The company said it lost $129 million in the three months to the end of June compared with a net profit of $27 million in the previous quarter and $105 million in the same quarter last year. This made for a net attributable loss of 18 U.S. cents per share, compared to net earnings of 4 cents per share in the previous quarter.
Gold Fields earlier this year separated off the bulk of its assets in South Africa, where labour and political risks are seen as relatively high since the sharp fall in world gold prices, a point underlined this week by a new strike threat from the country's largest miners' union.
"The gold industry (in South Africa) is frankly in crisis at the moment," Chief Executive Nick Holland told Reuters.
Gold Fields’ shares were down 9 percent at 59.83 rand by 0900 GMT, with the strike threat in South Africa hitting the shares of other producers in the country such as Anglo Gold Ashanti, which fell almost 5 percent.
The company said the Barrick acquisition, which will be 50 percent payable in shares, will add 452,000 ounces to its annual production and make it Australia’s third largest gold producer. The company expects to produce between 1.83 and 1.9 million ounces this year.

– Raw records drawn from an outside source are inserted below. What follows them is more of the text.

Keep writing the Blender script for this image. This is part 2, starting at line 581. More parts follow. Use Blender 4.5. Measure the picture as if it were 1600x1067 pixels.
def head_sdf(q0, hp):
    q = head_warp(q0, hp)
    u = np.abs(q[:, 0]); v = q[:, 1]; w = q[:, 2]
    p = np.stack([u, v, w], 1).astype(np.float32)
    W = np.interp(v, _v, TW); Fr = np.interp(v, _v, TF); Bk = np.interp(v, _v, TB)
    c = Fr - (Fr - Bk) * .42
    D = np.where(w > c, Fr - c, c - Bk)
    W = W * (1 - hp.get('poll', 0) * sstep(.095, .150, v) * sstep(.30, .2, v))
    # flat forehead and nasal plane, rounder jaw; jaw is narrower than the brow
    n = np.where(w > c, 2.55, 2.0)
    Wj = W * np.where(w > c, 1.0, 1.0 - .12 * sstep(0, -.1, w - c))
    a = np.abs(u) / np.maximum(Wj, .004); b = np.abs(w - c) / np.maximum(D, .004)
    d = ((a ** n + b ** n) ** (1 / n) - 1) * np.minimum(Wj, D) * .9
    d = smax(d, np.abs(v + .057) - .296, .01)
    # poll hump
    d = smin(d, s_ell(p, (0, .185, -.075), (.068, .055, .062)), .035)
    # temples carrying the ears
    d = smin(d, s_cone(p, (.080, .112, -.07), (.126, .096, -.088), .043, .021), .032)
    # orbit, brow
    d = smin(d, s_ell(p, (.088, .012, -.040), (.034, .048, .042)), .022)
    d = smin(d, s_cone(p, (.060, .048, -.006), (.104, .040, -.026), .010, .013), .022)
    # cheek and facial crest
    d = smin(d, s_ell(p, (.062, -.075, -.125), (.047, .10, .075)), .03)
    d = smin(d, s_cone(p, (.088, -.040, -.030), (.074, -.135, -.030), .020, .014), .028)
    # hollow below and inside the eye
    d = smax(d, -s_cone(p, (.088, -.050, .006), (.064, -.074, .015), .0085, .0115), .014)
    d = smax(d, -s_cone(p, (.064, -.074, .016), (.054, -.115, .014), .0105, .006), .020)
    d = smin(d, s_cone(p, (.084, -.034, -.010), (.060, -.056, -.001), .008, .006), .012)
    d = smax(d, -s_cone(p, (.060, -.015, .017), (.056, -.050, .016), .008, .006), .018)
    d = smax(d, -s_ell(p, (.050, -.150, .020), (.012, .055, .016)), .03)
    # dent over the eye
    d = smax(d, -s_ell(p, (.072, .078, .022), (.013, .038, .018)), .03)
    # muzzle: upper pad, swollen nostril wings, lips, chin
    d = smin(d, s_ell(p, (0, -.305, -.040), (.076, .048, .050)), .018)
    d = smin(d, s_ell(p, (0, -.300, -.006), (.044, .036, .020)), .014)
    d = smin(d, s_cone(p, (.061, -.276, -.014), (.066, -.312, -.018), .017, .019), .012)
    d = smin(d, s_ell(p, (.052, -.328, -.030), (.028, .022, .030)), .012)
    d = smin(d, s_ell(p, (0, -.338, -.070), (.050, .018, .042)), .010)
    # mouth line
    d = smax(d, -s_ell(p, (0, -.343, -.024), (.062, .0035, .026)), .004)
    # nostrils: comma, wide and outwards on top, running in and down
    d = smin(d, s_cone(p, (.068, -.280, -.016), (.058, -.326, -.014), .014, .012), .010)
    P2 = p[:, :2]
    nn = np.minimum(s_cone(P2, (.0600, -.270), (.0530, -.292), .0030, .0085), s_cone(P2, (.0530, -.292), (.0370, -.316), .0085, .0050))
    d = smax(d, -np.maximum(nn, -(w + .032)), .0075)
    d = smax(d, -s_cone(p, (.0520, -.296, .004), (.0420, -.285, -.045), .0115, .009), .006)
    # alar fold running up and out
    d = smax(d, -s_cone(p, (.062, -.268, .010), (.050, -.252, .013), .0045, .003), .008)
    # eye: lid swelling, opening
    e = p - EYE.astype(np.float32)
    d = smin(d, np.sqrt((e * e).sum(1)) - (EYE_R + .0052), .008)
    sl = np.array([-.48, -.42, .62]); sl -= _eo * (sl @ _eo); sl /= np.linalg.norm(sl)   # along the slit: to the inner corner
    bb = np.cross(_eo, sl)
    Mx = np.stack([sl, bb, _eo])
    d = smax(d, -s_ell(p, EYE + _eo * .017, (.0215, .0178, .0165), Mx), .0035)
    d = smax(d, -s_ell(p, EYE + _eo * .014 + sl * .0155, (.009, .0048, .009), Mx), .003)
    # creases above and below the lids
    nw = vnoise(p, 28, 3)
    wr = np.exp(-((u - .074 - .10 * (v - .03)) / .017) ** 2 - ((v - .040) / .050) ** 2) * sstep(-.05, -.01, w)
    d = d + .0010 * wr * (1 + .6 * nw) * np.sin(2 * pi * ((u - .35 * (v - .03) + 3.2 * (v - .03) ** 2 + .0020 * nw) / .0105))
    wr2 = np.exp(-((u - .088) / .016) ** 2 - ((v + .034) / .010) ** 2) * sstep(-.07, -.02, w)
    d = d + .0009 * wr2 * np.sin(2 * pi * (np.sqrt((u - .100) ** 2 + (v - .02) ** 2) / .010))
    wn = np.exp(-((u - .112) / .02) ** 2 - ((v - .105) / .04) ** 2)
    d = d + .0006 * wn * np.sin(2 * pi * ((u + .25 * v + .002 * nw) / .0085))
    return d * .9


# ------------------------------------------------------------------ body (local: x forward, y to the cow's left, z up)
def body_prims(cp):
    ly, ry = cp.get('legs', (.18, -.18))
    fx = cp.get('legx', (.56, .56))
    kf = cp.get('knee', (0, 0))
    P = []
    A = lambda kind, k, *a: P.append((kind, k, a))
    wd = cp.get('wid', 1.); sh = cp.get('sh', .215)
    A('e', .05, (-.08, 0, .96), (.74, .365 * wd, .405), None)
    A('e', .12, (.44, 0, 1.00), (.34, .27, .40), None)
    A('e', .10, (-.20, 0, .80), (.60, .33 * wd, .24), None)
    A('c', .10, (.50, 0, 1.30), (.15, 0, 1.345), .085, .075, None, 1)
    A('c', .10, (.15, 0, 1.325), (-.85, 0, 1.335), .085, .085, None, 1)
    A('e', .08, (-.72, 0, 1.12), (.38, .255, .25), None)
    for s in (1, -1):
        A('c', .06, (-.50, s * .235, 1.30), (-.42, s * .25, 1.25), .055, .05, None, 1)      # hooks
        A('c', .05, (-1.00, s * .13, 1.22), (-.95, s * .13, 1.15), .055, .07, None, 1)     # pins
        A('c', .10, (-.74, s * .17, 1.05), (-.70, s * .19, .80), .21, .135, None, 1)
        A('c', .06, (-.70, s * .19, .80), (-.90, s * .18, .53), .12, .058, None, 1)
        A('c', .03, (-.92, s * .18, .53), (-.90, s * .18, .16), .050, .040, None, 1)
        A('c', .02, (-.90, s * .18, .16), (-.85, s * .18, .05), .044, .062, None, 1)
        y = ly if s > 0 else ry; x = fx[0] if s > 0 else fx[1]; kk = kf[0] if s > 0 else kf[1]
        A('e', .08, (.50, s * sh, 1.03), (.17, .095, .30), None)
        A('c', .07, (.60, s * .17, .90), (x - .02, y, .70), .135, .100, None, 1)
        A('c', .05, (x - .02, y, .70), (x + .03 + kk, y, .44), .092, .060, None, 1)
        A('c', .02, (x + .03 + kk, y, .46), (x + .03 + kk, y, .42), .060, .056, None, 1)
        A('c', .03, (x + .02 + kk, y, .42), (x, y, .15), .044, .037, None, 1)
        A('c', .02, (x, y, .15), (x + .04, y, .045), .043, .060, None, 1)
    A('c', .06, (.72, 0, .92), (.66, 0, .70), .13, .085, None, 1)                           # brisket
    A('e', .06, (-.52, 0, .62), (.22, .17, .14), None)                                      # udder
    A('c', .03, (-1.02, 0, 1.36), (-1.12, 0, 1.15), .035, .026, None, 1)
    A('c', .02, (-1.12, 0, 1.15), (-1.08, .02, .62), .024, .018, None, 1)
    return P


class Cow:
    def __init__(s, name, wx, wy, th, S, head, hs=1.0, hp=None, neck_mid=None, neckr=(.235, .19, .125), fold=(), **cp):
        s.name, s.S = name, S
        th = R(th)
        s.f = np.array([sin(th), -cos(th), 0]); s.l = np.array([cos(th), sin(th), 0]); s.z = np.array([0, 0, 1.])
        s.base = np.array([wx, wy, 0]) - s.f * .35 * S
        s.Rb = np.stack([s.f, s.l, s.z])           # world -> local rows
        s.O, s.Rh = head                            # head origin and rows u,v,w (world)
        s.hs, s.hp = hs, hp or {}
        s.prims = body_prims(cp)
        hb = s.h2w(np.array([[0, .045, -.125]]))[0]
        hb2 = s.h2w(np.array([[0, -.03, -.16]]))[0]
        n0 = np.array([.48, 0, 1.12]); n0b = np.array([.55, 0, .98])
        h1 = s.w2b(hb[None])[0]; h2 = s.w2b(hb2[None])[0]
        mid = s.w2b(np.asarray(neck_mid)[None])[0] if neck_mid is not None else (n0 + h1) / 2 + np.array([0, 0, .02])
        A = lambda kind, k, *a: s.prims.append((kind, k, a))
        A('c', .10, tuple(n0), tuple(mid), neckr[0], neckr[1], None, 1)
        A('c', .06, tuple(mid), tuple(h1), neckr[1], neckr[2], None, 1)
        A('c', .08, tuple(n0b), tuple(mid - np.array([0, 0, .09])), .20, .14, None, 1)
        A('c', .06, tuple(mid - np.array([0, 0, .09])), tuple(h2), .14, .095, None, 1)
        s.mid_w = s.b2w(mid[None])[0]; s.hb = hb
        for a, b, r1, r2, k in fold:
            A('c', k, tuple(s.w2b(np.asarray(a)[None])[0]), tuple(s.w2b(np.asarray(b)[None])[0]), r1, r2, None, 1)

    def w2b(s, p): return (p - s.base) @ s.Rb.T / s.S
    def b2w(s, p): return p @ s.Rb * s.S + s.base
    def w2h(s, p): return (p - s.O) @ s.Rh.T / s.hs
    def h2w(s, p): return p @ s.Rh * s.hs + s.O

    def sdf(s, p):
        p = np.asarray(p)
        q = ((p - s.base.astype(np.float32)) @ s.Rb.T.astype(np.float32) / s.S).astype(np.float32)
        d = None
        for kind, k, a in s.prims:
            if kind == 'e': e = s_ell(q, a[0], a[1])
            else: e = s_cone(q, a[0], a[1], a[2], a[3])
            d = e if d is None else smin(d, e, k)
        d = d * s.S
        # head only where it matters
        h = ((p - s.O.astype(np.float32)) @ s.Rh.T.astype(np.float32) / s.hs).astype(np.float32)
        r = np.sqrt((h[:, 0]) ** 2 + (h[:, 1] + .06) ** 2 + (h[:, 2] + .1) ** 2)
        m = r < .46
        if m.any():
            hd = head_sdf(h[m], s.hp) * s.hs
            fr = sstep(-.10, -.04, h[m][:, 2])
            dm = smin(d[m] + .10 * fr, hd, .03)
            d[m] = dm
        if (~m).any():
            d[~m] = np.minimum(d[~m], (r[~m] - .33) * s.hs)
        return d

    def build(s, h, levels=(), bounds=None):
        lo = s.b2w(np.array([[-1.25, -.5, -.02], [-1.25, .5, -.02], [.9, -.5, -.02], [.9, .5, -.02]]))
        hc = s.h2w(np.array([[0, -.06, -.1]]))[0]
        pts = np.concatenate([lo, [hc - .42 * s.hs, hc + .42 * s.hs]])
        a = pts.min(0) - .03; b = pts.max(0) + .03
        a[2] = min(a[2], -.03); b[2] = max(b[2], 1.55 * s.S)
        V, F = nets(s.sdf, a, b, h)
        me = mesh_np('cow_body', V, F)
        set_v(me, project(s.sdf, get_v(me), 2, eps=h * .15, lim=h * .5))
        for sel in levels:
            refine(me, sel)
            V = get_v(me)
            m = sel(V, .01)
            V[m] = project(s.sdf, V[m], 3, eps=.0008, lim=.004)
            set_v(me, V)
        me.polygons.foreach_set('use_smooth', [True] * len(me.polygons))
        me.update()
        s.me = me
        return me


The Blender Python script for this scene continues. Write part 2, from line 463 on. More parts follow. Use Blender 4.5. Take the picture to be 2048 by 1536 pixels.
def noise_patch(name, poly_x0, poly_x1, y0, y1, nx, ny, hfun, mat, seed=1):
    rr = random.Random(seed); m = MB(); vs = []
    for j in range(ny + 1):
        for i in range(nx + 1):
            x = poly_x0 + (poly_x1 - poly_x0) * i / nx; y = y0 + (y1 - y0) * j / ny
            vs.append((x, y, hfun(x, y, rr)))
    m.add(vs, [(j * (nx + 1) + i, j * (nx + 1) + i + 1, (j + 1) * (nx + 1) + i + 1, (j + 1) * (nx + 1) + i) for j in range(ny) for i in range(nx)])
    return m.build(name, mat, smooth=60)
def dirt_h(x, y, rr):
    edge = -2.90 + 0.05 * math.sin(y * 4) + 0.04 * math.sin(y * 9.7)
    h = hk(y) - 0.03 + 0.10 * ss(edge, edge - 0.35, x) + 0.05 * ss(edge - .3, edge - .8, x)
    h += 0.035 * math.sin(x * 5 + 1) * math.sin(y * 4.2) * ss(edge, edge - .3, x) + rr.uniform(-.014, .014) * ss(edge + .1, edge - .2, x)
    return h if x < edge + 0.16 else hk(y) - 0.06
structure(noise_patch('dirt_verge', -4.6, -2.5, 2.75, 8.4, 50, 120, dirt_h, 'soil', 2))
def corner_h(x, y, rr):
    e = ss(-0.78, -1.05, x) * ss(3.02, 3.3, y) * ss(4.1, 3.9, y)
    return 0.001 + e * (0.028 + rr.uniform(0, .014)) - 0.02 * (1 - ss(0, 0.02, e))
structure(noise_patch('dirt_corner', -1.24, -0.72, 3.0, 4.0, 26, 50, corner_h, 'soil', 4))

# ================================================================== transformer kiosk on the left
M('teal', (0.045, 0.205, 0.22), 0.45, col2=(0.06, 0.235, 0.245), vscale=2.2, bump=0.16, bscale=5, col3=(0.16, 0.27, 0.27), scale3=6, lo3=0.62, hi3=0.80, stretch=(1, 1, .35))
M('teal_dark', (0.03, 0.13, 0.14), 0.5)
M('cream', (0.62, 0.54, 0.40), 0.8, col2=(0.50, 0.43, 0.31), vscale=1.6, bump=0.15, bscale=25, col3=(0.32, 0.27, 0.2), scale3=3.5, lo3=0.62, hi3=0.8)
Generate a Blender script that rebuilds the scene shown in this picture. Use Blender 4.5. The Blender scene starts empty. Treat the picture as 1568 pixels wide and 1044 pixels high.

Following the acquisition Australia will be Gold Fields’ largest regional production centre, it said, accounting for 42 percent of group production, with Ghana decreasing to 34 percent and Peru and South Africa remaining largely unchanged at 13 percent and 11 percent respectively.
"The acquired assets are located in a preferred jurisdiction that we know well and where we have significant operational and management experience and infrastructure to maximise the value of the acquired assets," Holland said in a statement.
"This acquisition further repositions Gold Fields as an international gold producer with a well-balanced global footprint, which should enhance our risk profile and global credit rating.
The company said its second-quarter loss was mostly due to impairment charges in Ghana of $143 million at its Tarkwa mine and $127 million at Damang.
The charges related to its decision to curtail processing activities at the operations because of the lower gold price.
The average gold price in the June 2013 quarter was 13 percent lower at $1,405 an ounce and the spot price has lost around 30 percent since its record high of just over $1,920 scaled in September of 2011.
Rival AngloGold also has troublesome assets in Ghana and its chief executive said this week its flagship Obuasi mine there was unsustainable.
But Holland said Gold Fields remained committed to the west African country which is the continent's second largest bullion producer. Tarkwa's total cash costs are relatively low at just over $800 an ounce.
"Tarkwa is still a great operation and we are not concerned about Tarkwa," Holland said.
Damang's road to solid profitability will be a longer one.
"I think we have done a lot of capital stripping to uncover what we believe is still a world-class ore body and the challenge now is for us to bring that to account in a profitable mine. It's got good grades," he said.
Holland said the company was also looking for a buyer for its Arctic platinum project in Finland.